*Aim:* Repeat each entry in full, exactly.

━━━ Exercise inputs

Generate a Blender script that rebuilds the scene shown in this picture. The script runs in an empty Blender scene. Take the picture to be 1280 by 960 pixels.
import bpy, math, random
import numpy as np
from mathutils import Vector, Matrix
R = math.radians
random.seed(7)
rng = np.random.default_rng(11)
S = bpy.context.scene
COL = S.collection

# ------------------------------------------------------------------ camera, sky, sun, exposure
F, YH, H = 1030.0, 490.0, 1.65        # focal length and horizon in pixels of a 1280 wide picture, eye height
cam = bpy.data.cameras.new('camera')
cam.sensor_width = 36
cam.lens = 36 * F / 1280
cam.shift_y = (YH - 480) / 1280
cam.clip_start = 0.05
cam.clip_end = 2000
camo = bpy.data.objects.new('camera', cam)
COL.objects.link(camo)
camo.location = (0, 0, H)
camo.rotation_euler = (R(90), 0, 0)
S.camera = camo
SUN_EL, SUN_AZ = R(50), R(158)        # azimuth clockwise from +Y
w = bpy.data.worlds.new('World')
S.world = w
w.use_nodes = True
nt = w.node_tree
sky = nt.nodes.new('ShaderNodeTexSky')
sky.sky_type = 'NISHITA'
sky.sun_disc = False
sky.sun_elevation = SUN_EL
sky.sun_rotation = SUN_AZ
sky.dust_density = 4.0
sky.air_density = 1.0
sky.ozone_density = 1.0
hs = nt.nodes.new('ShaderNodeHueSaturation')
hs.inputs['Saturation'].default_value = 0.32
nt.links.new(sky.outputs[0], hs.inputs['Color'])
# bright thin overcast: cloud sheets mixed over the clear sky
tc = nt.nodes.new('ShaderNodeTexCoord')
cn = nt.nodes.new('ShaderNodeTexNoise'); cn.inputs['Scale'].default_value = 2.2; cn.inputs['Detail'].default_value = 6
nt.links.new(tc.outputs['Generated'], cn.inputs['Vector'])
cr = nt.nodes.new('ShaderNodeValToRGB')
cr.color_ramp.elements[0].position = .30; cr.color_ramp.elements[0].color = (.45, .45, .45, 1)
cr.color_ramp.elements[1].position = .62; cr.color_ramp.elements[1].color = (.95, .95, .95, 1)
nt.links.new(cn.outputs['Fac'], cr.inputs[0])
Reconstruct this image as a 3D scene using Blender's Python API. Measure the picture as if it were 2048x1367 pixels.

━━━━━━

*Completed task:*
Generate a Blender script that rebuilds the scene shown in this picture. The script runs in an empty Blender scene. Take the picture to be 1280 by 960 pixels.
import bpy, math, random
import numpy as np
from mathutils import Vector, Matrix
R = math.radians
random.seed(7)
rng = np.random.default_rng(11)
S = bpy.context.scene
COL = S.collection

# ------------------------------------------------------------------ camera, sky, sun, exposure
F, YH, H = 1030.0, 490.0, 1.65        # focal length and horizon in pixels of a 1280 wide picture, eye height
cam = bpy.data.cameras.new('camera')
cam.sensor_width = 36
cam.lens = 36 * F / 1280
cam.shift_y = (YH - 480) / 1280
cam.clip_start = 0.05
cam.clip_end = 2000
camo = bpy.data.objects.new('camera', cam)
COL.objects.link(camo)
camo.location = (0, 0, H)
camo.rotation_euler = (R(90), 0, 0)
S.camera = camo
SUN_EL, SUN_AZ = R(50), R(158)        # azimuth clockwise from +Y
w = bpy.data.worlds.new('World')
S.world = w
w.use_nodes = True
nt = w.node_tree
sky = nt.nodes.new('ShaderNodeTexSky')
sky.sky_type = 'NISHITA'
sky.sun_disc = False
sky.sun_elevation = SUN_EL
sky.sun_rotation = SUN_AZ
sky.dust_density = 4.0
sky.air_density = 1.0
sky.ozone_density = 1.0
hs = nt.nodes.new('ShaderNodeHueSaturation')
hs.inputs['Saturation'].default_value = 0.32
nt.links.new(sky.outputs[0], hs.inputs['Color'])
# bright thin overcast: cloud sheets mixed over the clear sky
tc = nt.nodes.new('ShaderNodeTexCoord')
cn = nt.nodes.new('ShaderNodeTexNoise'); cn.inputs['Scale'].default_value = 2.2; cn.inputs['Detail'].default_value = 6
nt.links.new(tc.outputs['Generated'], cn.inputs['Vector'])
cr = nt.nodes.new('ShaderNodeValToRGB')
cr.color_ramp.elements[0].position = .30; cr.color_ramp.elements[0].color = (.45, .45, .45, 1)
cr.color_ramp.elements[1].position = .62; cr.color_ramp.elements[1].color = (.95, .95, .95, 1)
nt.links.new(cn.outputs['Fac'], cr.inputs[0])
Reconstruct this image as a 3D scene using Blender's Python API. Measure the picture as if it were 2048x1367 pixels.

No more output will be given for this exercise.